Saturday, February 15, 2014


            In the course of World War II, as service stars were hung  in the windows of many – no MOST – American homes, citizens were often reminded by public service announcements of the great truth that “they also serve who only wait”.  Whether it be for the over-due airmail envelope from overseas, or worse yet, the dreaded War Department telegram, the waiting game was a painful and ever-present part of war on the “home front”.
            For Mr. & Mrs. Joseph A. Anderson of Ogden, Utah, the long wait began with notification that the U.S. Navy PV-1 patrol bomber on which their son Joseph Hyalmar Anderson was a crew member was missing and presumed down on a flight from Naval Air Station Whidbey, Island, Washington State on December 26, 1943. Because of the flight’s mission to carry out anti-submarine patrols, it was assumed by the family that the twin-engine Lockheed Ventura, overrun by a violent storm had gone down at sea. It was not until June, 1944 that the Canadian Military discovered the actual crash site at the most remote tip of Vancouver Island in a locale known as Lawn Point. Still, details of the crash and its investigation remained cloaked in wartime mystery. The “final” word seemed to be the official letter from the Secretary of the Navy, confirming the presumed death of Aviation Ordnanceman 3rd Class Joseph Hyalmar Anderson, dated more than a year later on January 15, 1945.
            But there was in fact much more to the story, details of which revealed themselves to Vancouver Island residents, and which were later the subject matter of one or two local journalists who had no idea how to communicate with any family members in the U.S.. And so the waiting went on for extended family members – cousins, nephews and a growing posterity who never stopped wondering. It is correctly said that for every battlefield casualty, there is a circle of at least one hundred people whose lives are touched and unsettled by the absence of that loved one from their midst.
            What Canadian investigators discovered on the ground was that the aircraft fuselage had survived the crash relatively intact and that one of the six crew members of Ventura # 28736 was sufficiently mobile to be able to first care for, and eventually bury – to the degree possible – his five deceased crew mates. With the benefit of Whidbey NAS records, it was determined that Hyalmar Anderson, the 19 year-old boy from Ogden who had been the tail gunner was the surviving crewman. There was evidence that he had made pathways to the rocky shoreline in an attempt to find food and water for the others before death from injuries claimed them, but all attempts to find what had happened to Anderson uncovered no answers to that final question. Members of Canadian and U.S. Forces blew up the aircraft and its bombs, ditched the still-secret Norden bombsight at sea and completed proper burial of the five American crewmen.
            Fifty-eight years would pass before a letter written by an interested citizen and amateur researcher from Port Hardy, BC would find its way into the hands of another Joseph Hyalmar Anderson – this one a nephew of the long-lost WWII airman.  At last the true story of the lost PV-1 and its crew would begin to unfold for family members who had never stopped wondering.
             Finally, 65 years after receipt of that unwelcome Christmas telegram, on Sept. 16th, 2006, fifteen members of Hyalmar,s extended family stood on the desolate grassy slope at the tip of Vancouver Island where the luckless WWII bomber had come to rest, and where thoughtful members of the Canadian VFW had erected a marker. With a piece of the lost warplane for a souvenir, and an honor guard provided by uniformed members of the Canadian Royal Mounted Police, a quiet and reverent ceremony there on that distant promontory brought closure for a Utah family who bore witness to the truth that ”they also serve who only wait”; even after 65 years.

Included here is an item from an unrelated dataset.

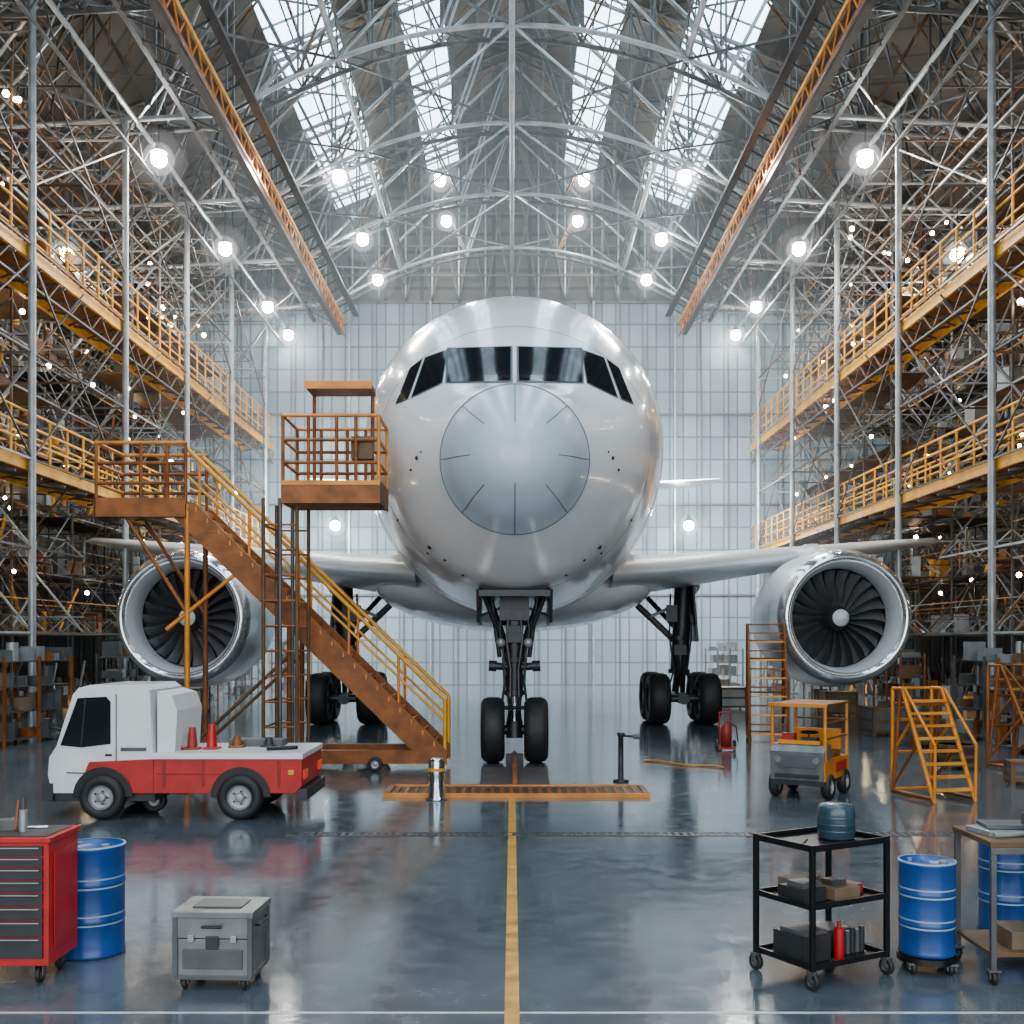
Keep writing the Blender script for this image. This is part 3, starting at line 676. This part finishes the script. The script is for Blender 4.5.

  Members of Joseph Hyalmar Anderson’s present-day extended family surround the memorial at Lawn Point, B.C. marking the crash site on Vancouver Island. Lloyd Kartchner of Cedar City Utah, a nephew – 3rd from right in rear row – is the source of information for Al Cooper’s article.

Uniformed officers of the Royal Canadian Mounted Police represented our northern neighbor and wartime ally in family commemorative services held in September, 2006.